** START MATERIALS PROVIDED **

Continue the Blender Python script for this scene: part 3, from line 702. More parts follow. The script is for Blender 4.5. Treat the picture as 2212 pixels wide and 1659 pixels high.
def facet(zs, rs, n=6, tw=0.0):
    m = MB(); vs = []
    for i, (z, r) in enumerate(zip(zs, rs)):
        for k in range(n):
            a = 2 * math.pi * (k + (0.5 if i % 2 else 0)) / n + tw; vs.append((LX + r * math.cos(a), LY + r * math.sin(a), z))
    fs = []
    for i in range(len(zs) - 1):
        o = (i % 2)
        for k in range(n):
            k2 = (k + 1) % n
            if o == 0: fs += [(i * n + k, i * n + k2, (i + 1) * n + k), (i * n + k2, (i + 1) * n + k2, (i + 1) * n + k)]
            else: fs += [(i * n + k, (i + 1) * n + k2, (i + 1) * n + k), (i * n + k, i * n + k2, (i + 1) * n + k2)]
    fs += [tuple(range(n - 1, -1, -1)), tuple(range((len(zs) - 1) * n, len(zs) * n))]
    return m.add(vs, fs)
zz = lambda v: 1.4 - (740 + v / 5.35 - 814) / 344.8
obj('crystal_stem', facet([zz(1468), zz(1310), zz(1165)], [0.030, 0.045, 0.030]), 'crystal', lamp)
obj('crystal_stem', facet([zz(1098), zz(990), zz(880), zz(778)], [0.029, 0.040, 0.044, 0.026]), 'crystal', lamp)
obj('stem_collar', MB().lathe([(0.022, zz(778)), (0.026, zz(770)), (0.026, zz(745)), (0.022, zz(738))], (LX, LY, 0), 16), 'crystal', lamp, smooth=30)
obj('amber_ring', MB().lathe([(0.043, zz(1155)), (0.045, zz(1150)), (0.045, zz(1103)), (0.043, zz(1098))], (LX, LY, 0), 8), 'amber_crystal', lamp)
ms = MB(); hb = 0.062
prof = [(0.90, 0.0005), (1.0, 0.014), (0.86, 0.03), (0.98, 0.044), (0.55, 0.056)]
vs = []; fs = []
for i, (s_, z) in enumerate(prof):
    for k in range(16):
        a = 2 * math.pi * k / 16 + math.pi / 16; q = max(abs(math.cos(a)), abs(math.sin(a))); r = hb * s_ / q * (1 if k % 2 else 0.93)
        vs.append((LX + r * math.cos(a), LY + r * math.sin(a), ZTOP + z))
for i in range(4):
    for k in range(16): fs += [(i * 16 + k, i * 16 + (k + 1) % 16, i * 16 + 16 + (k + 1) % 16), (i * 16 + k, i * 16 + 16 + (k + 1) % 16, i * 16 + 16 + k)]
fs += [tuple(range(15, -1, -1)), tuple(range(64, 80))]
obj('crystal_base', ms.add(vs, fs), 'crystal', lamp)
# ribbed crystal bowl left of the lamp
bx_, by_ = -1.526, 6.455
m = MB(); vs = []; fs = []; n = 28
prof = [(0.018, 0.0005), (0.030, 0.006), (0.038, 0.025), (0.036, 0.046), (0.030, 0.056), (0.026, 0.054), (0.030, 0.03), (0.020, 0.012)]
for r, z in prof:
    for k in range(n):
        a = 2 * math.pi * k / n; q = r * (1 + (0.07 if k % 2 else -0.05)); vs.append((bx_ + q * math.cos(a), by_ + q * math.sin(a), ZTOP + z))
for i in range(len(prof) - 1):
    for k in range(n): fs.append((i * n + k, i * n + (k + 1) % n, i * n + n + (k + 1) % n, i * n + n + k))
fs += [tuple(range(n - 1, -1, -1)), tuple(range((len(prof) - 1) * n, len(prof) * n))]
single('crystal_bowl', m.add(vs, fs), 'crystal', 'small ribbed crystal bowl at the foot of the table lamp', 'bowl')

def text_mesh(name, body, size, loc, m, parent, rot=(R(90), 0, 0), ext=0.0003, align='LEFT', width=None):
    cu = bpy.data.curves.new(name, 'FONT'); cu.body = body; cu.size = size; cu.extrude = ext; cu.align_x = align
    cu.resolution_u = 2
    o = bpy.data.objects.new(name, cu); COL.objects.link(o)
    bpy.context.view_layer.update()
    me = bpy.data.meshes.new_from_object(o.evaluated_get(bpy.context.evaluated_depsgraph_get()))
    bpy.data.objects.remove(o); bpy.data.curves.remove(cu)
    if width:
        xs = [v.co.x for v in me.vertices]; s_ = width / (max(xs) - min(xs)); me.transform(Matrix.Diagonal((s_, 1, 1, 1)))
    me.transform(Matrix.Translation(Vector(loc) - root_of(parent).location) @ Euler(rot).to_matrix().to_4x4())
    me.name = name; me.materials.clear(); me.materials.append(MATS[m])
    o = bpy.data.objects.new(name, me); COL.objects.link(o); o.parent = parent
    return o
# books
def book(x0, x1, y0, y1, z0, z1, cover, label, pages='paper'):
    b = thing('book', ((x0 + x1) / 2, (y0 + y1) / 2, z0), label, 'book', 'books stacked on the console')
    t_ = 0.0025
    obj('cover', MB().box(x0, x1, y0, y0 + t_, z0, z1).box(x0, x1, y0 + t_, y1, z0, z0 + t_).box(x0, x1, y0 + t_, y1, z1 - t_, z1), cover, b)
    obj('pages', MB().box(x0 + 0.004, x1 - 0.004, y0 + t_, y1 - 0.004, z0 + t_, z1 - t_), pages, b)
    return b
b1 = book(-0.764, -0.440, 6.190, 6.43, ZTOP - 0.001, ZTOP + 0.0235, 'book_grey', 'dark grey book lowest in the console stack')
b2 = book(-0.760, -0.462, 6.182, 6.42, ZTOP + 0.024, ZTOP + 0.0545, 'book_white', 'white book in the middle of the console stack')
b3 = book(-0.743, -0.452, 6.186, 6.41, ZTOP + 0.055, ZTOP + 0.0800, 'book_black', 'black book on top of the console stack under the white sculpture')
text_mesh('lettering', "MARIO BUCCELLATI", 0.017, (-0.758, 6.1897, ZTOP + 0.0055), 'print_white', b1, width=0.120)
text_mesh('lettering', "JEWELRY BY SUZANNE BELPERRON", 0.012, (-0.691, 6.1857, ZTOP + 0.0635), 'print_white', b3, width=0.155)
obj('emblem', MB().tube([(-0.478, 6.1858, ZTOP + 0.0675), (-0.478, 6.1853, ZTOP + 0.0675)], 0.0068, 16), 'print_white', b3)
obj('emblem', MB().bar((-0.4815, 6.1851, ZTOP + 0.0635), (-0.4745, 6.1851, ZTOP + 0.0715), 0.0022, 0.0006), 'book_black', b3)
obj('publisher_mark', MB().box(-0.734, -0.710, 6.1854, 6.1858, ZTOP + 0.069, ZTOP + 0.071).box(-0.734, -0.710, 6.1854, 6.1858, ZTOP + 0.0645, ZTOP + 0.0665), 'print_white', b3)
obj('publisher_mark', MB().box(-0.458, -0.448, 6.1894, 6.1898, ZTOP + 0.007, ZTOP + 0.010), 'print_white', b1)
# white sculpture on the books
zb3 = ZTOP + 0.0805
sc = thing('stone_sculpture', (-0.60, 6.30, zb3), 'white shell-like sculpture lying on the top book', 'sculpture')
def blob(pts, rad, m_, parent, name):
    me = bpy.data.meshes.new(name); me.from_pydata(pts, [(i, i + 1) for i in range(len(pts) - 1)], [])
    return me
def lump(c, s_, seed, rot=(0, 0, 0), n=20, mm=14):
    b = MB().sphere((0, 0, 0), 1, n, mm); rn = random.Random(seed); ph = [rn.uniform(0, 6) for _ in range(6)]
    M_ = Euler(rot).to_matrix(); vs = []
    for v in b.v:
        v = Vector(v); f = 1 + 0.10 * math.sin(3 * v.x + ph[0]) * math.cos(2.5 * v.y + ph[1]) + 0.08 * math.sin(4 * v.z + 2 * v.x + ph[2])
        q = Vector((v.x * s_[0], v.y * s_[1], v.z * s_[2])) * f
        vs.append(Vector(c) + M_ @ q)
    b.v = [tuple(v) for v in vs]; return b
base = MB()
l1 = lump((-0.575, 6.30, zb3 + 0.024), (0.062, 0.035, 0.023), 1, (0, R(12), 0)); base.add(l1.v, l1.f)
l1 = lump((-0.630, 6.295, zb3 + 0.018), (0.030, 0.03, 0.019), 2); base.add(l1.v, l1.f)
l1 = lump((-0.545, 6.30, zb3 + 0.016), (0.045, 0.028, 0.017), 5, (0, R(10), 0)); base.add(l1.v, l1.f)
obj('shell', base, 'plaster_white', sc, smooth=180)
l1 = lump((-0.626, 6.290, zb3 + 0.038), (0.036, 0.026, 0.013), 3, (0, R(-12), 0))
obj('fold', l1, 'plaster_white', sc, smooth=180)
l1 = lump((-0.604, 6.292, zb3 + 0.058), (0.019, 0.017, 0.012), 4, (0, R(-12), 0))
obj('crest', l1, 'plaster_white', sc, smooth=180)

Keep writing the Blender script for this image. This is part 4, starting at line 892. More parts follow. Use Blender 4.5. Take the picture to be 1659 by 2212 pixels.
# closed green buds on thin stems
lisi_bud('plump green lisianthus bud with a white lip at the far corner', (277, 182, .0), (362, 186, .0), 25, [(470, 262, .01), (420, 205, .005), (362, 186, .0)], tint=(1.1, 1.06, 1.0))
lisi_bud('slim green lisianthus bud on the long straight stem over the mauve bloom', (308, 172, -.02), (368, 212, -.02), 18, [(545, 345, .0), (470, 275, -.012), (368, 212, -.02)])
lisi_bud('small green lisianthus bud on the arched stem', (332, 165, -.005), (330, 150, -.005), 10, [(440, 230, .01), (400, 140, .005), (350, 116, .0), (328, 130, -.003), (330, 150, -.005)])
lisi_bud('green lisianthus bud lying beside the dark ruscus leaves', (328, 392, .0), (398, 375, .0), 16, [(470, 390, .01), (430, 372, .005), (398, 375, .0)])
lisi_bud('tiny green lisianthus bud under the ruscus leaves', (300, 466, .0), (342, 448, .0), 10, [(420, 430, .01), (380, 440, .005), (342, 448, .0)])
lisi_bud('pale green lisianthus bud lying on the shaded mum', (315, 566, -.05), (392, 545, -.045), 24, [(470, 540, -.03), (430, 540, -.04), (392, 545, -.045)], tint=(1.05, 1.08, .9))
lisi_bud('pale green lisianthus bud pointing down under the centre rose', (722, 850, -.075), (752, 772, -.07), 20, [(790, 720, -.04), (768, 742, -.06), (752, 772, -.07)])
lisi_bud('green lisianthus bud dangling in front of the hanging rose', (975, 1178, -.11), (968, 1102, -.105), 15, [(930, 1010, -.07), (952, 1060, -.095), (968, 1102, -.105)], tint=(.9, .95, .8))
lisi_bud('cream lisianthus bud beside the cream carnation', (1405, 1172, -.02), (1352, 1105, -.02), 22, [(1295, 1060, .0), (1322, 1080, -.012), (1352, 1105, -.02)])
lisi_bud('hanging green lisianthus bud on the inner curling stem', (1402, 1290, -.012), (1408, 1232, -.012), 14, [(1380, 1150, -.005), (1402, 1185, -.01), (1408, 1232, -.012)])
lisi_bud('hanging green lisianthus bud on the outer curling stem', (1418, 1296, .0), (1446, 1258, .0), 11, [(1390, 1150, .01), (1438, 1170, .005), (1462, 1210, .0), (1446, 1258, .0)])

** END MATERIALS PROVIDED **

### [REQUEST]
Copy out every line of the listing that contains the string "this".

### [REPLY TO THE TASK]
Continue the Blender Python script for this scene: part 3, from line 702. More parts follow. The script is for Blender 4.5. Treat the picture as 2212 pixels wide and 1659 pixels high.
Keep writing the Blender script for this image. This is part 4, starting at line 892. More parts follow. Use Blender 4.5. Take the picture to be 1659 by 2212 pixels.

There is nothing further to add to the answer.